**Written request**.
Please return the full listing below without altering anything.

**Data provided**.
________________________________________

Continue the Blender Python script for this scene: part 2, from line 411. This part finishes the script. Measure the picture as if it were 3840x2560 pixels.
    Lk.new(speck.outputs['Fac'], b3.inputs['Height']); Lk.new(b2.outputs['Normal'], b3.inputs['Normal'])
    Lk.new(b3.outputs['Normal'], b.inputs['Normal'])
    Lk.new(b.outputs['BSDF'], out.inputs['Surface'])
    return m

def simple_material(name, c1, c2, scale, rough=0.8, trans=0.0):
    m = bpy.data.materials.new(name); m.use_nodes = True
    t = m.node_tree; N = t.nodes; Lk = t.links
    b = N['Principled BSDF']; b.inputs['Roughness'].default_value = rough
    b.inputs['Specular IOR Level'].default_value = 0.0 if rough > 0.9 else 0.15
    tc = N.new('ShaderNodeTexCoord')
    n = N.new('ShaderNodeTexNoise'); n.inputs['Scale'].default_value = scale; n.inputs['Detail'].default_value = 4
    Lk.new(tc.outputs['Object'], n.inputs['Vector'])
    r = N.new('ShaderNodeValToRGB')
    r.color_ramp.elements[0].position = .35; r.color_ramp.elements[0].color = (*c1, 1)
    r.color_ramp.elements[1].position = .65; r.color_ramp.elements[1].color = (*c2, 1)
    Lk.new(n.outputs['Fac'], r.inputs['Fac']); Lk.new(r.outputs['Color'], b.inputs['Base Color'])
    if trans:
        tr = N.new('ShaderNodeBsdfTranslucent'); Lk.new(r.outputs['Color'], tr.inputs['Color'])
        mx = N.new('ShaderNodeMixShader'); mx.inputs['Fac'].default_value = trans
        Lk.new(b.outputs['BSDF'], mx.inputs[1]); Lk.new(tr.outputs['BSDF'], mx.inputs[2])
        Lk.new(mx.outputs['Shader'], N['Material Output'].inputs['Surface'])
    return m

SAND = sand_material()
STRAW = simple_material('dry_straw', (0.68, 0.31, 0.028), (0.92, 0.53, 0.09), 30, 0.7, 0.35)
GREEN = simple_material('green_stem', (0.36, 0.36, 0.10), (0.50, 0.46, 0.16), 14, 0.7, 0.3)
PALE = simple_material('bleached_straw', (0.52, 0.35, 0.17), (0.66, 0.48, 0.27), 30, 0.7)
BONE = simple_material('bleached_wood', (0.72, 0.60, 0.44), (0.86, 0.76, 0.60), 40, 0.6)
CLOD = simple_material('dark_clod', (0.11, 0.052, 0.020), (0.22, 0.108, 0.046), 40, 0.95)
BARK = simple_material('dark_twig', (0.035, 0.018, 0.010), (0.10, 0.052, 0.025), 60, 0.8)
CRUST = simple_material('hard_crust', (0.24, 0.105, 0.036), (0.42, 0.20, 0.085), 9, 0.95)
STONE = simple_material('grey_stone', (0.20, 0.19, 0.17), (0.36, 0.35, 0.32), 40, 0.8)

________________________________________

**Correct output**.
Continue the Blender Python script for this scene: part 2, from line 411. This part finishes the script. Measure the picture as if it were 3840x2560 pixels.
    Lk.new(speck.outputs['Fac'], b3.inputs['Height']); Lk.new(b2.outputs['Normal'], b3.inputs['Normal'])
    Lk.new(b3.outputs['Normal'], b.inputs['Normal'])
    Lk.new(b.outputs['BSDF'], out.inputs['Surface'])
    return m

def simple_material(name, c1, c2, scale, rough=0.8, trans=0.0):
    m = bpy.data.materials.new(name); m.use_nodes = True
    t = m.node_tree; N = t.nodes; Lk = t.links
    b = N['Principled BSDF']; b.inputs['Roughness'].default_value = rough
    b.inputs['Specular IOR Level'].default_value = 0.0 if rough > 0.9 else 0.15
    tc = N.new('ShaderNodeTexCoord')
    n = N.new('ShaderNodeTexNoise'); n.inputs['Scale'].default_value = scale; n.inputs['Detail'].default_value = 4
    Lk.new(tc.outputs['Object'], n.inputs['Vector'])
    r = N.new('ShaderNodeValToRGB')
    r.color_ramp.elements[0].position = .35; r.color_ramp.elements[0].color = (*c1, 1)
    r.color_ramp.elements[1].position = .65; r.color_ramp.elements[1].color = (*c2, 1)
    Lk.new(n.outputs['Fac'], r.inputs['Fac']); Lk.new(r.outputs['Color'], b.inputs['Base Color'])
    if trans:
        tr = N.new('ShaderNodeBsdfTranslucent'); Lk.new(r.outputs['Color'], tr.inputs['Color'])
        mx = N.new('ShaderNodeMixShader'); mx.inputs['Fac'].default_value = trans
        Lk.new(b.outputs['BSDF'], mx.inputs[1]); Lk.new(tr.outputs['BSDF'], mx.inputs[2])
        Lk.new(mx.outputs['Shader'], N['Material Output'].inputs['Surface'])
    return m

SAND = sand_material()
STRAW = simple_material('dry_straw', (0.68, 0.31, 0.028), (0.92, 0.53, 0.09), 30, 0.7, 0.35)
GREEN = simple_material('green_stem', (0.36, 0.36, 0.10), (0.50, 0.46, 0.16), 14, 0.7, 0.3)
PALE = simple_material('bleached_straw', (0.52, 0.35, 0.17), (0.66, 0.48, 0.27), 30, 0.7)
BONE = simple_material('bleached_wood', (0.72, 0.60, 0.44), (0.86, 0.76, 0.60), 40, 0.6)
CLOD = simple_material('dark_clod', (0.11, 0.052, 0.020), (0.22, 0.108, 0.046), 40, 0.95)
BARK = simple_material('dark_twig', (0.035, 0.018, 0.010), (0.10, 0.052, 0.025), 60, 0.8)
CRUST = simple_material('hard_crust', (0.24, 0.105, 0.036), (0.42, 0.20, 0.085), 9, 0.95)
STONE = simple_material('grey_stone', (0.20, 0.19, 0.17), (0.36, 0.35, 0.32), 40, 0.8)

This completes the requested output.